**AIM OF THE EXERCISE:** Your answer must consist solely of the number of lines that contain the word "scene".

##########

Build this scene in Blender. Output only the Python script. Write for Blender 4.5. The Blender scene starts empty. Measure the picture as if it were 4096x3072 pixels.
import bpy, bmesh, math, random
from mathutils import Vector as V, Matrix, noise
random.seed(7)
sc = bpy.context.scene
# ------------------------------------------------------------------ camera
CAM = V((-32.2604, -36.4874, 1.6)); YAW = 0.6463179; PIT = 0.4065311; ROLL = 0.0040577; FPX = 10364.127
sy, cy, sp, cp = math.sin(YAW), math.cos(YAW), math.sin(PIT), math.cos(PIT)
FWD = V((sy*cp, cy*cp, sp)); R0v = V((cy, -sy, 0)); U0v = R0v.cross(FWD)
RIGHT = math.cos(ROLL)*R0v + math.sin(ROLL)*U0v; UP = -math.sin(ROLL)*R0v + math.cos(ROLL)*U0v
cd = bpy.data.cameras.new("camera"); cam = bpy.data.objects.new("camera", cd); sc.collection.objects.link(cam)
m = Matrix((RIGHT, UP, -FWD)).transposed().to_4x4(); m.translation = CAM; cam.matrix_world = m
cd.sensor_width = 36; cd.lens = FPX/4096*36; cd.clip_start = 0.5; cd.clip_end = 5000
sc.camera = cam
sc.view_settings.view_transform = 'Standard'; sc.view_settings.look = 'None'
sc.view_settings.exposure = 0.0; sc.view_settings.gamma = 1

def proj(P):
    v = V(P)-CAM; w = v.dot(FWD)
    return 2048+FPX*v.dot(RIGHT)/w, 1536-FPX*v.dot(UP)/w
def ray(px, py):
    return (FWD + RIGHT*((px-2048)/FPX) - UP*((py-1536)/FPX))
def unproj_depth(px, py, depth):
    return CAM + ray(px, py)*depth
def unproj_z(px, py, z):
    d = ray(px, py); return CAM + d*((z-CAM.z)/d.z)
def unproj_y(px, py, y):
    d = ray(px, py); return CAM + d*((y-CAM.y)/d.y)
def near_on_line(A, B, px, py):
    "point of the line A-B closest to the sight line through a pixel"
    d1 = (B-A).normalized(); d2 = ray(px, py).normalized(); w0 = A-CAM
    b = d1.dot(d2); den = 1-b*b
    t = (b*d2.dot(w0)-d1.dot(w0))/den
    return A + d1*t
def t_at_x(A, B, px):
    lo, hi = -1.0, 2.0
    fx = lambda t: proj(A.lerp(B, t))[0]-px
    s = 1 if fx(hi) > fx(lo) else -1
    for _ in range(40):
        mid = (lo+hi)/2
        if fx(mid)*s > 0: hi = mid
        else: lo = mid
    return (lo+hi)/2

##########

**TASK ANSWER:** 2